Wednesday 20 June 2012 10:56:40
Giurisprudenza Giustizia e Affari Interni
Consiglio di Stato
Oggetto del giudizio di appello, quale quello di fronte al Consiglio di Stato, è la sentenza di primo grado, non già il provvedimento impugnato in quel giudizio. L’appello, pertanto, che assume i tratti di un’impugnazione e non di un gravame, non può consistere in una generica contestazione dell’erroneità della sentenza, poiché non può tradursi in un mero riesame della stessa questione trattata dal TAR quanto – necessariamente – in una critica alla sentenza di primo grado. All’appellante non è, quindi, consentito riproporre le medesime censure dedotte dinanzi al TAR, senza una specifica contestazione delle conclusioni alle quali questo è pervenuto e delle argomentazioni che le sorreggono (cfr. Cons. St., sez. IV, 10 luglio 2007, n. 3910; idem 19 giugno 2007, n. 3295). In altre parole, l’appello avverso la decisione di primo grado non può consistere nella mera riformulazione, dinanzi al Consiglio di Stato, delle censure prospettate con il ricorso di primo grado o in una mera riproposizione delle questioni e delle eccezioni articolate in quel grado. L’appello, piuttosto, deve contenere a norma dell’art. 101 c.p.a. “specifiche censure contro i capi della sentenza gravata”. Nel giudizio di fronte al Consiglio di Stato, inoltre, non possono trovare ingresso censure non prospettate dal ricorrente innanzi al TAR in base al noto divieto di ius novorum in appello come principio in base al quale non è consentito accedere, in secondo grado di giudizio, ad alcun ampliamento della domanda (cfr. Cons. St., sez. VI, 21.6.2011, n. 3715; idem 2.3.2011, n. 1303). Il divieto appena menzionato ha carattere assoluto e di ordine pubblico processuale e la relativa ratio promana dalla fondamentale esigenza di assicurare il rispetto del principio del doppio grado di giurisdizione e impone l’immutabilità della causa petendi introdotta in primo grado.
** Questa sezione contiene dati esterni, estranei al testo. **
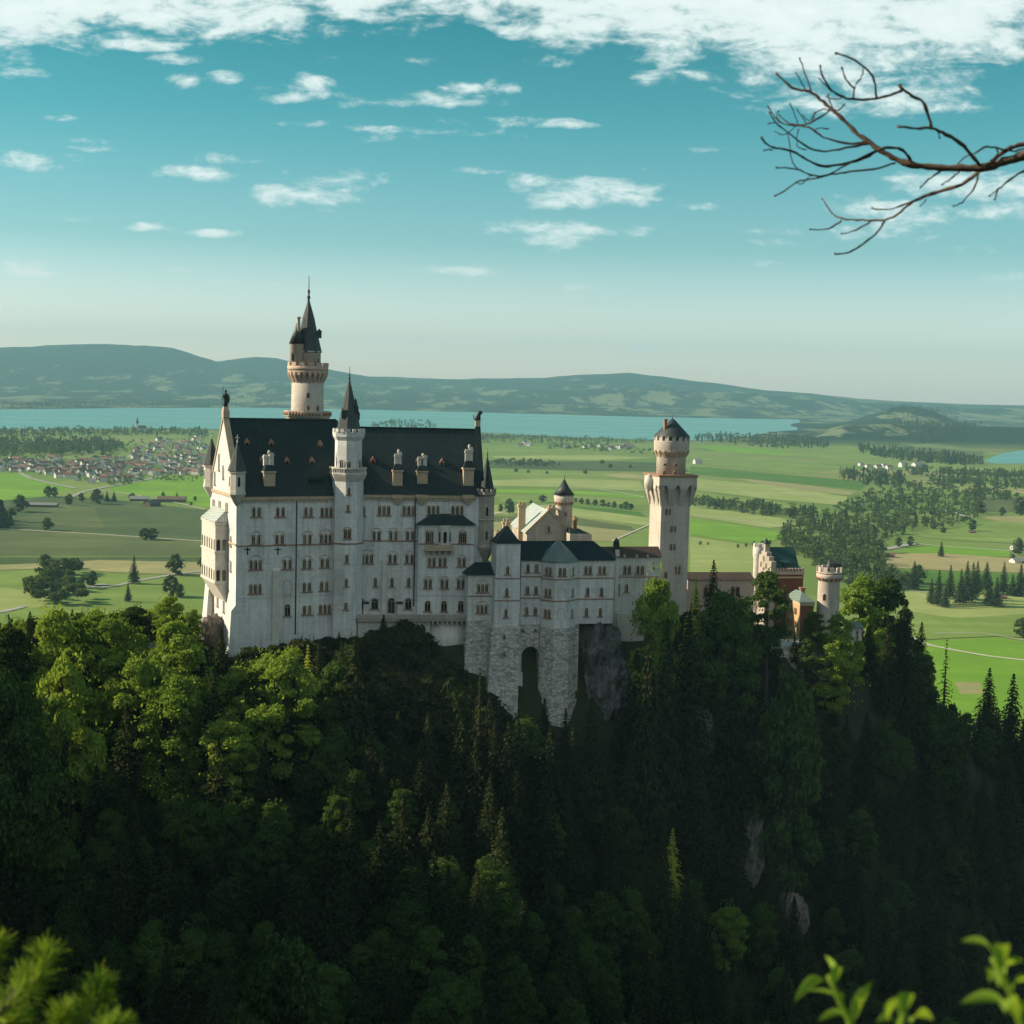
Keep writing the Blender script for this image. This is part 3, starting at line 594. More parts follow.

L’effetto devolutivo dell’appello, oggi consacrato dall’art 104 c.p.a., dal quale discende il divieto — con le eccezioni ora previste dal c.p.a. — di porre nuove difese rispetto a quelle formulate innanzi al primo giudice, assicura che l’oggetto del giudizio del gravame non risulti più ampio di quello su cui si è pronunciato il giudice della sentenza appellata (cfr. Cons. St., sez. V, 24.4.2009, n. 2588).